Insbesondere ist zu hervorzuheben, dass mit dem USB-Modell ein Vorschlag für eine Personalreform vorliegt, der sich verhältnismäßig gut in das bisherige System einfügen ließe, was eine Umsetzung erleichtert und ihm sicherlich einige Fürsprache sichern wird. Dennoch kann genau darin auch ein Problem bestehen: Denn im Kern bleibt auch beim USB-Modell die bisherige stark auf hierarchische Abhängigkeit basierende Personalstruktur der deutschen Wissenschaft unangetastet. Solange sich die „Nachwuchswissenschaftler*innen“ in den Evaluationsphasen befinden – immerhin sind das im USB-Modell noch fünfeinhalb Jahre, also kaum weniger als nach WissZeitVG-Befristung –, sind sie in der Praxis von ihren Vorgesetzten abhängig und müssen sich um deren Unterstützung bemühen. Auch die Einbindung externe Gutachter*innen wird hier nur punktuell helfen, insbesondere in kleineren oder spezialisierten Fachgebieten, wo man sich untereinander gut kennt. An den Kernproblemen des gegenwärtigen Systems ändert sich so nicht allzu viel: Weiterhin wird die echte Unabhängigkeit als Forscher*in sehr spät (erst knapp sechs Jahre nach der Promotion) erreicht und die Hierarchien sowie die damit verbundene Gefahr des Machtmissbrauchs bleiben erhalten. Außerdem ist nicht zu vergessen, dass Evaluationen, ausgeweitet auf das gesamte wissenschaftliche Personal, zeitintensiv sind und somit den ohnehin schon mit Begutachtungsprozessen beschäftigten Wissenschaftler*innen einmal mehr Kapazitäten für ihre Kernaufgaben in Forschung und Lehre nehmen.
Eine nicht zu vernachlässigende praktische Frage ist überdies, wie sich die Unsicherheit umgehen lässt, welche Art von Stelle – Professur oder Angestelltenverhältnis – die Hochschulen am Ende finanzieren müssen und welches Lehrdeputat daraus generiert wird. Im Augenblick wird eine solche Flexibilität (die freilich im Prinzip wünschenswert wäre) von festen Stellenplänen und dem Kapazitätsrecht verhindert: Wie soll ein Institut, das eine Leitungskraft und Vorlesungen braucht, damit umgehen, wenn sich die dafür vorgesehene Person dann doch für die Mitarbeiterstelle entscheidet, gleichzeitig aber keine zusätzlichen Mittel da sind, um das zu kompensieren?
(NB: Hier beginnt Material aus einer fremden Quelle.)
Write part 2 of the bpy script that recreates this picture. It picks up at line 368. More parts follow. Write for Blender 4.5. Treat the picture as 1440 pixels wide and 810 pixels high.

Es braucht deshalb ein weit weniger starres Karrieremodell, das es ermöglicht, von unbefristeten Stellen in Leitungspositionen aufzusteigen bzw. sich auf diesen für andere Aufgaben weiterzuqualifizieren. Letztlich muss man viel globaler ansetzen: Qualifikation und Befristung sind zu entkoppeln. Gleichzeitig gilt es, die hierarchischen Strukturen in der deutschen Wissenschaft abzubauen und ein System zu schaffen, das endlich wieder die Qualität von Forschung und Lehre anstelle von quantitativen Kriterien wie Zitationsindices oder Drittmittelvolumina in den Mittelpunkt rückt. Es ist Zeit für eine große Gesamtreform und als Teil dieser für ein weitreichendes neues Personalkonzept, das den arbeitgebenden Institutionen einerseits Spielraum zubilligt, andererseits aber unbefristete Beschäftigung nach der Promotion zum Regelfall macht – ohne weitere Bewährungsphase.